Absurd Job Posting

Absurd Job Posting
Photo by Glenn Carstens-Peters / Unsplash

Browsing today, I came across the following job posting.

Startup looking for highly qualified students that are interested in an internship with the potential of full time hire at the end of the school year.

We are a consumer focused Internet start up looking for a PHP programmer with previous experience working on high profile, complex websites. Please submit your resume Position would be an internship with an opportunity to transition to full time if things go well.

If a student has experience working on a “high profile, complex website”, he probably deserves to be more than an intern. The way I understand internships, it’s a mentoring process. If you’re a company focusing on web applications, then you want to mentor your interns in the ways of the web. Saying that you want an intern with this level of experience just means you are looking for cheap labor.

This highlights an important problem I discovered while job shopping a few years back, people looking for junior programmers with 4 years experience. Real entry level positions are hard to come by when you are starting up. When I finished my masters degree, I was happy to get a job. Having 4 years of part-time work experience allowed me to get a pretty good job.
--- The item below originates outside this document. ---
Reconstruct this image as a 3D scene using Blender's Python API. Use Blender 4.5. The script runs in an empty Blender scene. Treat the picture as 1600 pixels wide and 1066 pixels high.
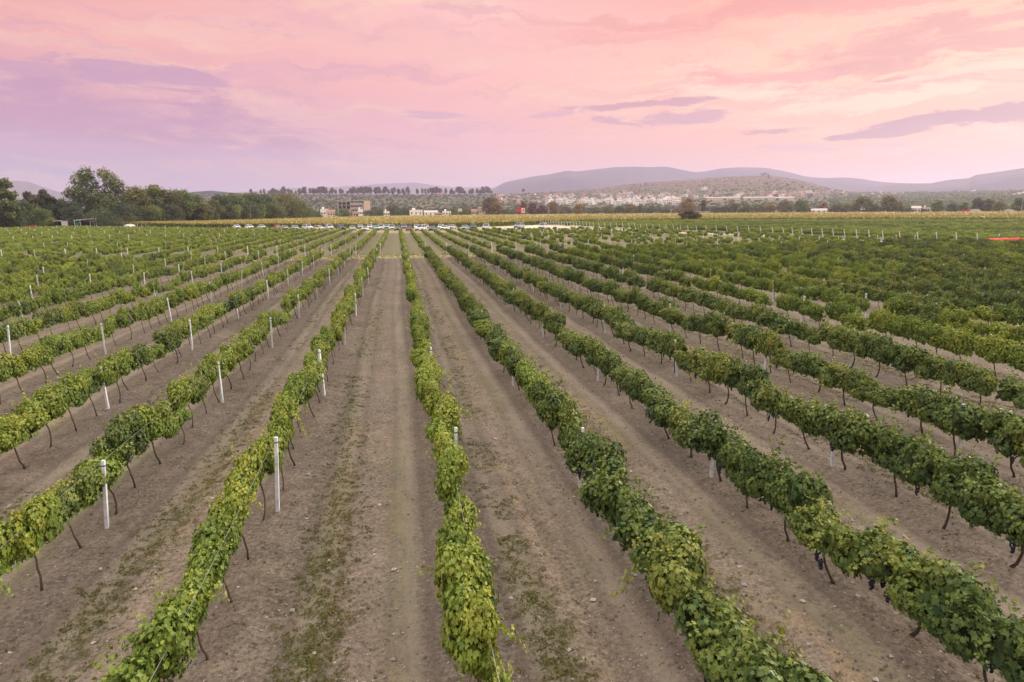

However, many of my friends were not so lucky.

I can understand employers being cautious with entry-level programmers. They are very expensive to train, and they require lots of time investment before you get a return. In addition, employee loyalty is probably at an all time low, which makes it all the more likely that you will lose your investment. To make the situation worse, some people with university degrees are very poor programmers. There are ways to graduate through some IT degrees with very little technical skills. Of course, the opposite is always true. Some companies will get the perfect hire: loyal, highly skilled and very productive. In my experience, this scenario doesn’t happen very often.

So, what is the solution? Well, companies still have to take risks with new hires. It’s one of the best ways to discover those perfect employees before anybody else. What about students? Like artists, they should build their project portfolio as much as possible, with both school and out-of-school stuff. However, please don’t settle for a job like the one described above. If you are highly skilled in a particular area, then you most likely don’t need to be exploited at the intern level. That’s just wrong.